The return of the Indian Pale Ale
- Published
"A mug of ale please," calls Kanishk Goswami across the solid wood bar-top.
Arsenal and other English-football team logos on the walls add to the atmosphere.
The barman returns with a large glass tankard of brown ale.
Two hundred years since English brewers started shipping strong, extra-hoppy beer to colonialists on the subcontinent, India Pale Ale (IPA) is making a tentative comeback here - in a handful of microbrewery pubs emerging in Gurgaon, the fast-growing business hub on the edge of Delhi.
Its main customers so far are the vanguard of the new thrusting India - people like Mr Goswami, a corporate headhunter who set up his company's London operation and got a taste for British beers while there.
"Honestly, that tastes so good," he smiles after his first gulp of IPA. "It's not 100% but 95% spot on."

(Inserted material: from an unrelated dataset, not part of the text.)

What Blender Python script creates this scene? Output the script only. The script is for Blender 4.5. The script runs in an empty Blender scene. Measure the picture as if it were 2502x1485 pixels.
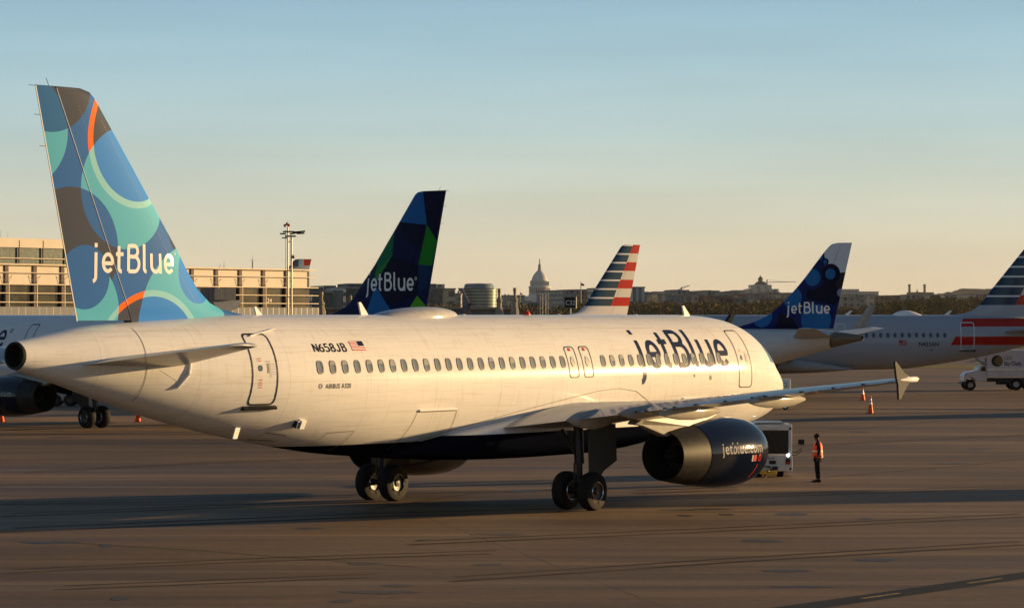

Most of the beer drunk in India is lager, with the market dominated by brands like Kingfisher.
Minority taste
Even then it's a minority taste. More Indians drink locally-made whisky, or imported scotch for those who can afford it.
There is also a huge business in unlicensed and often poisonous hooch sold to the poor, which claims many lives each year.
Traditionally alcohol has been frowned on - its sale is still banned on several national holidays and four states remain officially dry.
But with changing attitudes and more money around, there is an appetite for new tastes - specially among India's burgeoning middle classes in hard-charging places like Gurgaon.
It is Downtown's owner Vikas Sachdeva, a former General Motors executive, who came up with the idea to start making what he calls "genuine" India Pale Ale.
Inside the bar, you could be anywhere - with Western music videos pumping from the speakers and screens.
It is popular with the many younger Indians working in Gurgaon, for companies that include Google, as well as with expats.
Other microbreweries have focused on Belgian-style wheat beers and traditional lagers.
Together with his in-house brewer Gagan Jain, Mr Sachdeva used the internet to find recipes and get advice from other brewers to make what they call "Corporate ale".
Mr Sachdeva also spent around $200,000 (£126,006) importing the chrome-plated fermenting tanks and other equipment which dominate the entry.
They still mostly use imported hops but "it's 100% Indian water", laughs Mr Sachdeva.
It's weaker in alcohol than the IPA of colonial times - which, it's thought, was made stronger to survive the long sea journey from Britain.
Instead of the warm beer British drinkers prefer, here in the Downtown bar IPA is served deep-chilled in a frozen glass - a refreshing necessity with Gurgaon's August bath-like humidity.
"With your weather," jokes Mr Goswami, "your hand would stick to the glass".
Sceptical
But word of the new Indian ale is spreading, it seems. The next two punters we find sipping it turn out to be the owners of another Gurgaon microbrewery.
They deny they are spying on the opposition. "We just came to chill out," says one unconvincingly.
But will the colonial associations of any beer called IPA hold it back?
It is not an issue for any of the drinkers in Downtown - most of whom didn't even know its past.
But commentator and drinks writer Bhaichand Patel is sceptical about it taking off.
"Frankly, India is not a beer-drinking country," he says.
"Really we drink spirits, and when the evening comes we go for the whisky."
But he adds that with India's huge population "even 1% drinking beer" would be a huge market.
Microbrewery pubs are still a new thing in India. At the moment, Mr Sachdeva is only allowed to sell his beer on the premises under his license.
And established brewers like Kingfisher are unlikely to welcome the competition.
But Mr Sachdeva has big ambitions - to start exporting his ale to the UK - "back to where it came from".
So British brewers of IPA might be facing competition - from the real thing.